Challenge -> Show each line from the listing that includes the word "scene".

Supplied information ->
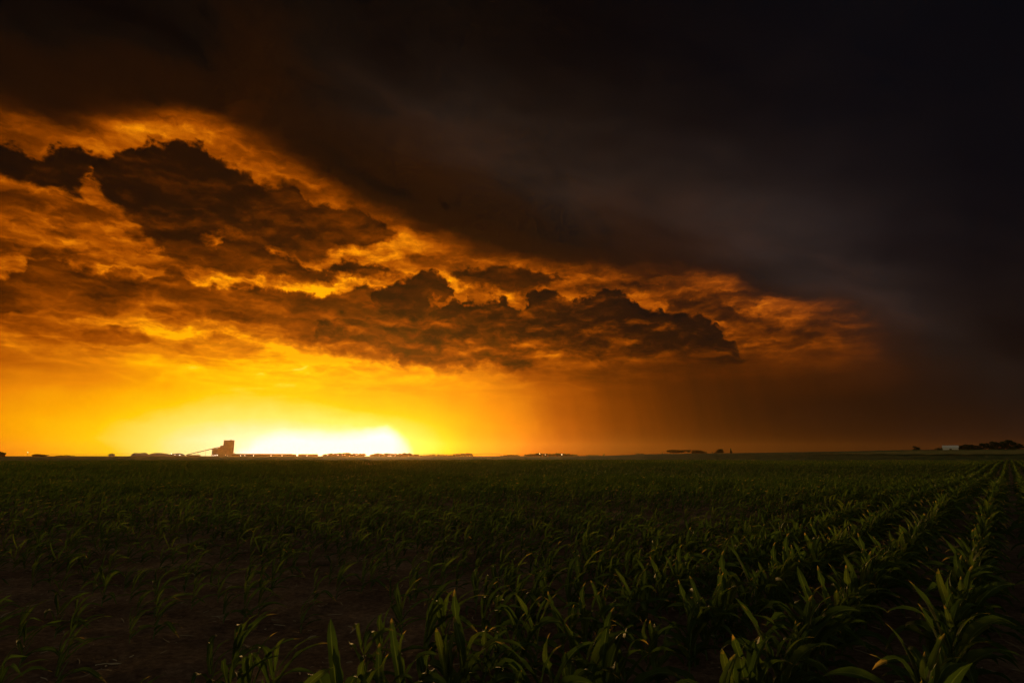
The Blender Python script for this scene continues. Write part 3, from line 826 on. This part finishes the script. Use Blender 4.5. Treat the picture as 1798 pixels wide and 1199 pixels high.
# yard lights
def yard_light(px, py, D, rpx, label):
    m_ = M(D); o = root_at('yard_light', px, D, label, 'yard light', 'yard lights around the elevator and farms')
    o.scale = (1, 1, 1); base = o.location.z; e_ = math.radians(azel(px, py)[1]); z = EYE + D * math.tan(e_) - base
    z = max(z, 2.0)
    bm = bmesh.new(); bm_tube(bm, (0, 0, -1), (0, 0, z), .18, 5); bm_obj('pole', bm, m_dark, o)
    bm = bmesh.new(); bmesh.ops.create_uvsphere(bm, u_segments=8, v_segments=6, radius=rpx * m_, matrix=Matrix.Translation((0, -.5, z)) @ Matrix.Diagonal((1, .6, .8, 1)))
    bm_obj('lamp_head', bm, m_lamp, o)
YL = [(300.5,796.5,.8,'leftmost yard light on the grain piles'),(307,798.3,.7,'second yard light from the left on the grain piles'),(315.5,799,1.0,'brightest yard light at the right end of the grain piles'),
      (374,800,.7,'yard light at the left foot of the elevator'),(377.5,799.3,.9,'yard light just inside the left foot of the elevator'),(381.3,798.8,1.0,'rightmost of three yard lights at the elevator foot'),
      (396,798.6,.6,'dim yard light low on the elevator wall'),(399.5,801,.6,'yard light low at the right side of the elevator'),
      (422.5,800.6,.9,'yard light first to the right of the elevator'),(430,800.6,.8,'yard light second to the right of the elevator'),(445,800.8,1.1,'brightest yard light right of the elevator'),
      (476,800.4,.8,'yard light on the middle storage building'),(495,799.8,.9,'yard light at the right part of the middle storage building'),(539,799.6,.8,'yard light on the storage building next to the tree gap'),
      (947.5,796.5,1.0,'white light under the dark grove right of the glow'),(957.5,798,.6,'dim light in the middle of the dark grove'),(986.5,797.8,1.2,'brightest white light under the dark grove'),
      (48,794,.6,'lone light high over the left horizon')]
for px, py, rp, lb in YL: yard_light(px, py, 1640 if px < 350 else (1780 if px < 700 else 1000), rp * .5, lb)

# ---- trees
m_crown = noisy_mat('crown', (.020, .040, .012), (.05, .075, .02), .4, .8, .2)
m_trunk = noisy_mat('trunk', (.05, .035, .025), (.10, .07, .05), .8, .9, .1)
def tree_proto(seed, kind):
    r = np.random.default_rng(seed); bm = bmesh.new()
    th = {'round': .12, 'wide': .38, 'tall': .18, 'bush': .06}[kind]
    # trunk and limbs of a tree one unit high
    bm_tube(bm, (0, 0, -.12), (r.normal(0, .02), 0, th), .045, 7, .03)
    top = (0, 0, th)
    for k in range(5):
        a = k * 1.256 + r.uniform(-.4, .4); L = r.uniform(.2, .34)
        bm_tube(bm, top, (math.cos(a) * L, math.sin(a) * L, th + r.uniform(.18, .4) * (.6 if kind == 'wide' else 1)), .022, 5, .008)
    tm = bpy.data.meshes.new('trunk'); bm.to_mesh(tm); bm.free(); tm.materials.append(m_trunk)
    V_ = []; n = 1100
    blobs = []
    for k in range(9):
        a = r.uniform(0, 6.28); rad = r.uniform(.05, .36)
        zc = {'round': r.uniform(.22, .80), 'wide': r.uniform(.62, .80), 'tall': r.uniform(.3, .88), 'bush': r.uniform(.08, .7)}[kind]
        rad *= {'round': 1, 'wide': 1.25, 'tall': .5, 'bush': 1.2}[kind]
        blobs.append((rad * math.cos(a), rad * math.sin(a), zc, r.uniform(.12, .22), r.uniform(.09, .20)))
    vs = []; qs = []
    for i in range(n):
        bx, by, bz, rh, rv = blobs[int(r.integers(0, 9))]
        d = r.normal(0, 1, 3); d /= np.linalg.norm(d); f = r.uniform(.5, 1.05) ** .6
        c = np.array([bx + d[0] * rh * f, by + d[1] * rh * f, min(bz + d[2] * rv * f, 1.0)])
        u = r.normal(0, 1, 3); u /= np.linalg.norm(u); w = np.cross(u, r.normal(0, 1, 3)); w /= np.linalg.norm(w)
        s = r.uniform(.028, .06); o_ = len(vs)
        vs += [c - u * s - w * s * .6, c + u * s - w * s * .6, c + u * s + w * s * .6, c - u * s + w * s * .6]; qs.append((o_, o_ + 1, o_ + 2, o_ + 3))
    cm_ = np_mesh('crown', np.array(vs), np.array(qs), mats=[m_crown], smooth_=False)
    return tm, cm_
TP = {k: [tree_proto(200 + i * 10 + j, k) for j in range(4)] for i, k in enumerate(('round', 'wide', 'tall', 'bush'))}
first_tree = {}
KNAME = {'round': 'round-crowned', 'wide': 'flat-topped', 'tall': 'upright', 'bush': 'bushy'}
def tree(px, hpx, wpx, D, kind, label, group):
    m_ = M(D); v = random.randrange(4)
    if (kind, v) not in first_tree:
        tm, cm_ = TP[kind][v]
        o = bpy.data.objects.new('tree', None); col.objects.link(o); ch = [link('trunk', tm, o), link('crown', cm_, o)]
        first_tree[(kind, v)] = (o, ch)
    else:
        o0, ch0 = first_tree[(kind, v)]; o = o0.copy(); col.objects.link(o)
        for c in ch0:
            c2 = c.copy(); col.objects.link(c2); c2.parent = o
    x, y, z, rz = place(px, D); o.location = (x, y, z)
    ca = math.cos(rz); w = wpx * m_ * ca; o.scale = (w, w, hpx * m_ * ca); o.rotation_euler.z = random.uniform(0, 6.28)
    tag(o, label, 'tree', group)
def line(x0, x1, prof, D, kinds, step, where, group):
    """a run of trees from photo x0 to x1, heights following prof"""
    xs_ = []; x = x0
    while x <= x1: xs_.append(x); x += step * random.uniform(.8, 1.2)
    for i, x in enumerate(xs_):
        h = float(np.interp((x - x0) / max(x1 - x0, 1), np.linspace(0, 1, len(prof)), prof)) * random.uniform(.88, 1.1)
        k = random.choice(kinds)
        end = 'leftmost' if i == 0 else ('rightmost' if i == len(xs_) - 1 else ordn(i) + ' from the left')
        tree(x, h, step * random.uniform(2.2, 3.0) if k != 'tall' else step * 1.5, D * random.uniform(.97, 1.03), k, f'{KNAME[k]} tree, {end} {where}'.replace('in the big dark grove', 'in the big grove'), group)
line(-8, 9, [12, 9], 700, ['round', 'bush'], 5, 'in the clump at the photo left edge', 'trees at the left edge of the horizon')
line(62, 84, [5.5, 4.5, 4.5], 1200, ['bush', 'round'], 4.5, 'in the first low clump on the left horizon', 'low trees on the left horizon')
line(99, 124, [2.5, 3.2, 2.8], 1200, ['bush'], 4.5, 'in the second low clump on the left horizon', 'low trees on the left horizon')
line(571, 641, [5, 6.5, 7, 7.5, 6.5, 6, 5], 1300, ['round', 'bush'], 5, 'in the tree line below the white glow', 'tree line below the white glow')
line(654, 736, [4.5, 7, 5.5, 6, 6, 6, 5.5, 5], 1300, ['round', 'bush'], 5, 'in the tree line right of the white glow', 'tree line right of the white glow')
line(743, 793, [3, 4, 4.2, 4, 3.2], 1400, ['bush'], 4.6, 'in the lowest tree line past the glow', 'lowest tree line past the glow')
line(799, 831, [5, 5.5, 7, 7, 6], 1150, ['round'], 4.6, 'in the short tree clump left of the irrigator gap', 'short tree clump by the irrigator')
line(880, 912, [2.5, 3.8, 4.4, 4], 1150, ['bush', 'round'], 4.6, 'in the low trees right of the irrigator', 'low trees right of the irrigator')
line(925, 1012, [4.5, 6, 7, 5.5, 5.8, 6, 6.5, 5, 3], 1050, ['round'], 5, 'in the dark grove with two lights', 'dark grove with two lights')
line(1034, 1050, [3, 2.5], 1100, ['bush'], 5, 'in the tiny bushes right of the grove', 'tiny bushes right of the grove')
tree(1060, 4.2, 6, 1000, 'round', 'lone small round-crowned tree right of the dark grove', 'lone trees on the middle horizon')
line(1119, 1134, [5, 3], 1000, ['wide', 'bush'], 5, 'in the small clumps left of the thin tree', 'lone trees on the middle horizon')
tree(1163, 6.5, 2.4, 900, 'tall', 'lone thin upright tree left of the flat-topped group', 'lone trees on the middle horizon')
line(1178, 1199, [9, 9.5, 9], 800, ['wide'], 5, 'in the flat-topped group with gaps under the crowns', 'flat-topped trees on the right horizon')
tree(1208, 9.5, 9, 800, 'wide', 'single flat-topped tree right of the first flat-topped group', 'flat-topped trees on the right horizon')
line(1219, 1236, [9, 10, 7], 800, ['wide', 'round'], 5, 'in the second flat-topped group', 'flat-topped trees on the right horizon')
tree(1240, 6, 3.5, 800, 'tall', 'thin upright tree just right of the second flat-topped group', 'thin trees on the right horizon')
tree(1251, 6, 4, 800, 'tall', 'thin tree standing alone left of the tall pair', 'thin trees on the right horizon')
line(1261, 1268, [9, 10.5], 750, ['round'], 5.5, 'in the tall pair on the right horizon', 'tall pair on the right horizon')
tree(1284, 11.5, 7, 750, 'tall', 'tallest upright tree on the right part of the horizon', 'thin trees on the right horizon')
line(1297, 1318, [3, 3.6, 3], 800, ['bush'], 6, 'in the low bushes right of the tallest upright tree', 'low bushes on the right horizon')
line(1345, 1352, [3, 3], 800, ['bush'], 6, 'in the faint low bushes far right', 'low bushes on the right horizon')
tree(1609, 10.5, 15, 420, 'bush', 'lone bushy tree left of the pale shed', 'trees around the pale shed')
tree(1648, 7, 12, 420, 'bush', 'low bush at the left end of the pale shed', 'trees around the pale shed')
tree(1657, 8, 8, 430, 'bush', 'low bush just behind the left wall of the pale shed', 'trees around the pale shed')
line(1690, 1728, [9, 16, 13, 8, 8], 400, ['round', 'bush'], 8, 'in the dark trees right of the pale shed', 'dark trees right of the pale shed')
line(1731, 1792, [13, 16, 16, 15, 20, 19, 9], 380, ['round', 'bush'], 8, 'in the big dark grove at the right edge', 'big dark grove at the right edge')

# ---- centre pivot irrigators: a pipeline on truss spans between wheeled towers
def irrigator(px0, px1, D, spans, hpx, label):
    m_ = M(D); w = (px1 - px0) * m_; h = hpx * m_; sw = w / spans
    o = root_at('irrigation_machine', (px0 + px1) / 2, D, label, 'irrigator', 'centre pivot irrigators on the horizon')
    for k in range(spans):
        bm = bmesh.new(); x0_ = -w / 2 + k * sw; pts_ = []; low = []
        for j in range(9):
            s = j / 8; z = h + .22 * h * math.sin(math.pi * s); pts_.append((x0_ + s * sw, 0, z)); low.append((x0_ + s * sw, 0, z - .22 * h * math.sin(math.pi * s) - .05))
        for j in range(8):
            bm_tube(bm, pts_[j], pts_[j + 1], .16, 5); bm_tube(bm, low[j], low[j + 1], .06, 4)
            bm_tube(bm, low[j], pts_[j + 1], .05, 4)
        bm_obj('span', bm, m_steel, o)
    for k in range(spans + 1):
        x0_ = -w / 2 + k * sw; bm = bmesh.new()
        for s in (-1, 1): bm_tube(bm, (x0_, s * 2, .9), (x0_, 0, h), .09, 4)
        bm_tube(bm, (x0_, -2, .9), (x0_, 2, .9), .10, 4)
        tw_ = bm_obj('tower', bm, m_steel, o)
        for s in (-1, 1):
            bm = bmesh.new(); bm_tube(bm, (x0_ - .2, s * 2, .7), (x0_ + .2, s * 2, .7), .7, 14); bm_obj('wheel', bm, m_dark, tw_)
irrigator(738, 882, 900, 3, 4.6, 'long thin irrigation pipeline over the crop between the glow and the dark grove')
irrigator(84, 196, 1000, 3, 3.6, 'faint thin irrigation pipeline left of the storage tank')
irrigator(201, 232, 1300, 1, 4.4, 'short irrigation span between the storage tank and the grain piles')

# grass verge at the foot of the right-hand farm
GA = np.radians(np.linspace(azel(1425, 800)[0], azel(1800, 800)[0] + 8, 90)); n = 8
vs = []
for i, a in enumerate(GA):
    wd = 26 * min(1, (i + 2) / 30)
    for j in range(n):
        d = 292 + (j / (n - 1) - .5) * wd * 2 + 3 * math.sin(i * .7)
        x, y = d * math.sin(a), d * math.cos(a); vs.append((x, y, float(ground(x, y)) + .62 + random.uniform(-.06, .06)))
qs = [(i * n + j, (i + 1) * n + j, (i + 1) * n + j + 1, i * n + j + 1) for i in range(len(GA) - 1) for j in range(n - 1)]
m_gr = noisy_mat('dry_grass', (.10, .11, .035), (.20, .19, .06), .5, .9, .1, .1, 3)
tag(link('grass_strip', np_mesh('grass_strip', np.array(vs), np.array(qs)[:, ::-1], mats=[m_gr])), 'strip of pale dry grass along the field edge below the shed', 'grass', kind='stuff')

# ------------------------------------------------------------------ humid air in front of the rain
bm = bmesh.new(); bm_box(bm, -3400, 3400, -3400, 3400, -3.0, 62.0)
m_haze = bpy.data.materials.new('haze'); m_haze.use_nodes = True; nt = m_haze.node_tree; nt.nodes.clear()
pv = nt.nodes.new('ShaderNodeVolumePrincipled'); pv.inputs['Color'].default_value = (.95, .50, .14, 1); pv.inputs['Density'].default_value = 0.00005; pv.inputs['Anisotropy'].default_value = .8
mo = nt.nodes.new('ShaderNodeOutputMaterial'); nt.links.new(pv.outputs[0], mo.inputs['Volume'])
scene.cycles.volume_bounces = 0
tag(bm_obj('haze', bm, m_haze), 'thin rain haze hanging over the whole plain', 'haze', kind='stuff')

Exercise answer ->
The Blender Python script for this scene continues. Write part 3, from line 826 on. This part finishes the script. Use Blender 4.5. Treat the picture as 1798 pixels wide and 1199 pixels high.
scene.cycles.volume_bounces = 0